PROMPT: Your task is to quote the listing below exactly, beginning with its first line and ending on the line bearing "from mathutils import Vector".

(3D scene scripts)

......

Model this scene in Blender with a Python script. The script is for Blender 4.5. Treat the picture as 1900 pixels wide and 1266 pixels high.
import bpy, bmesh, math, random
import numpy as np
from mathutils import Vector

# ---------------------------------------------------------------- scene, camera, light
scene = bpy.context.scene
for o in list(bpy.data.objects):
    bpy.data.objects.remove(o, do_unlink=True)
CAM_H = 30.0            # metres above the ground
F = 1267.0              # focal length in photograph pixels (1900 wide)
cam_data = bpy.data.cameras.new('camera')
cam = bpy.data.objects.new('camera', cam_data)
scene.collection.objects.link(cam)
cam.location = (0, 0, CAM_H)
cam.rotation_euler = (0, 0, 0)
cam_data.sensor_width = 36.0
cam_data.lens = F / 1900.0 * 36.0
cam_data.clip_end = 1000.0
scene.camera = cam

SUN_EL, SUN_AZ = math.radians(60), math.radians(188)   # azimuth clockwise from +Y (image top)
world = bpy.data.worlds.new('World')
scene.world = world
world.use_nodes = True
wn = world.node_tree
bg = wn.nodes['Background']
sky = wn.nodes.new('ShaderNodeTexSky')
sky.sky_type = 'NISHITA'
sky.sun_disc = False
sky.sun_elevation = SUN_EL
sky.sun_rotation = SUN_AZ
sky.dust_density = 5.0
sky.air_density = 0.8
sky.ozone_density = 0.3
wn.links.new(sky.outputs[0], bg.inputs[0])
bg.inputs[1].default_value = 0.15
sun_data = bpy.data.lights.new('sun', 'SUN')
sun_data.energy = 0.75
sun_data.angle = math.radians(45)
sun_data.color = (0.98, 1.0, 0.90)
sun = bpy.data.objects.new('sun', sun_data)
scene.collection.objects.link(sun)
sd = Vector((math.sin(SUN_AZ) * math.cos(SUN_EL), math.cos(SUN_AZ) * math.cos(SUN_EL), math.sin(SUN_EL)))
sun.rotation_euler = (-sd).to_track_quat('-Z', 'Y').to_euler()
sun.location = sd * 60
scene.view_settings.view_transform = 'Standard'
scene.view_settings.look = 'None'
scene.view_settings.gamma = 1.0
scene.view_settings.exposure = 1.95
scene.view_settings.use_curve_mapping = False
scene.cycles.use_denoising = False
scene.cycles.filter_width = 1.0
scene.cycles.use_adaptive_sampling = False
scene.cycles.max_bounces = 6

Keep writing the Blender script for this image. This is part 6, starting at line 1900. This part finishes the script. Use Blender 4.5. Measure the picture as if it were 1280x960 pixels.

......

RESPONSE TO THE TASK:
Model this scene in Blender with a Python script. The script is for Blender 4.5. Treat the picture as 1900 pixels wide and 1266 pixels high.
import bpy, bmesh, math, random
import numpy as np
from mathutils import Vector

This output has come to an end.